No one can deny the adverse effects of corruption on the free flow of the wheel of public administration or the public trust to the authority figure, but at any case, it should not let be a stopper on country's social progress and normal economic development of a nation.

How is that possible?

The key word here to respond to the question should be “Via Privatization”.

The characteristics of all governmental entities: “Belongs to all collectively that any damage to it will not affect one single person directly”; have been its most inherent dangerous feature. The same elements have been root causes that all governments, whether from the first world or from the third world, to have been proven over several centuries for failing in the management of its own assets and for failing in the operation of profit generating activities. But governments all over have thrived as guarantor and as source for assurance and surety for the private enterprise so that together they can get things done: **transform the money into public service.

In the West, being the old socially, economically, and politically matured governmental systems; corruption issues, though bad for public relation, are protect by their robust structures.

In Emerging markets of Asia , social, economical, and political maturity of their governmental systems are still in the infancy and their structural strength is still being constructed.

As example, in China , the chief inspector of their food and drugs administration faced firing a squad in 2007 on corruption charges that resulted in tainted pet food sold in the markets in North American and Europeans countries supermarkets. Although corrupt, the Chinese economy grew in double digits in 2006 and 2007 and many years before hand.
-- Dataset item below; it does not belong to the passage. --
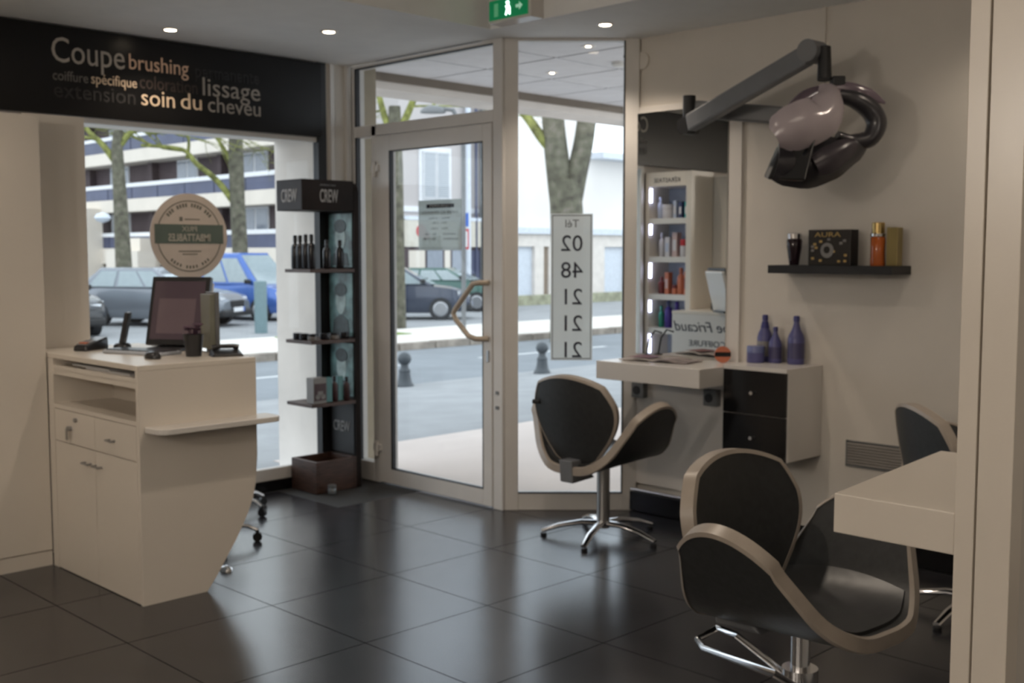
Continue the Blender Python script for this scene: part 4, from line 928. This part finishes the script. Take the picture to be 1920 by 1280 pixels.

In the recent decades two Pakistani and a couple South Korean prime ministers have been tried and indicted on corruption charges and one prime minister in Pakistan even served some prison term. Despite these corruption incidents, Pakistan and South Korea have been making big strides in the world's economy.

In Indonesia , as **Paul Collier describes it in his “The Bottom Billion”: “So Africans were voting with their wallets, taking their money out of the region. What was driving this massive capital flight? If you ask Africans, they tell you it is corruption. Those in power loot public money and get it safely abroad. This is surely part of the story, but it is not at the heart of what is going on. For example, Indonesia had the corruption on a world-class scale. President Suharto took what we might politely term “Asian family values” to extraordinary heights of paternalistic generosity. But most of the money stayed in the country. Africans took their money, whether corruptly acquired or honestly acquired, out of Africa because the opportunities for investment were so poor…did Indonesians in 1980 hold nearly all their wealth domestically,…So don't count on global capital mobility to develop the bottom billion, capital-scarce as they are. It is likely to reinforce the traps.”

Let's go back to privatization. Asian countries, despite rampant corruption, their countries have not been hampered by it to the level of economic stand still such that experienced by the countries of sub-Saharan Africa because in Asia , the bulk of their country's tools of production are in the hand of local private ownership. These companies belong to some one (somebody) as opposite to governmental entities - belonging to (not somebody) all people collectively.

When the bulk of the country's apparatus of production is in the hand of local private ownership, the following scenarios are likely to happen:

•  Public projects reach completion

•  National productivity is palpable

•  Commerce is rolling and Work is being done

•  Obvious change for the better

•  Economic progress is obvious

•  Employment are continually created

•  Per capita income is increasing

•  Upward mobility out of poverty is real

•  Lives are being changed

•  Every one is happy!!!

All of that is because Private enterprises, for the reason that of its innate disposition, are islands of good governance, economic stability, social prosperity, and political sanity.

In the developing countries, the absence of this mindset makes all the difference why corruption in the developing countries of sub-Sahara Africa is inhibitive to socio-economic progress and elsewhere it negatively affects the overall country's economy only very little.

***Third Edition, “The American Heritage College Dictionary”.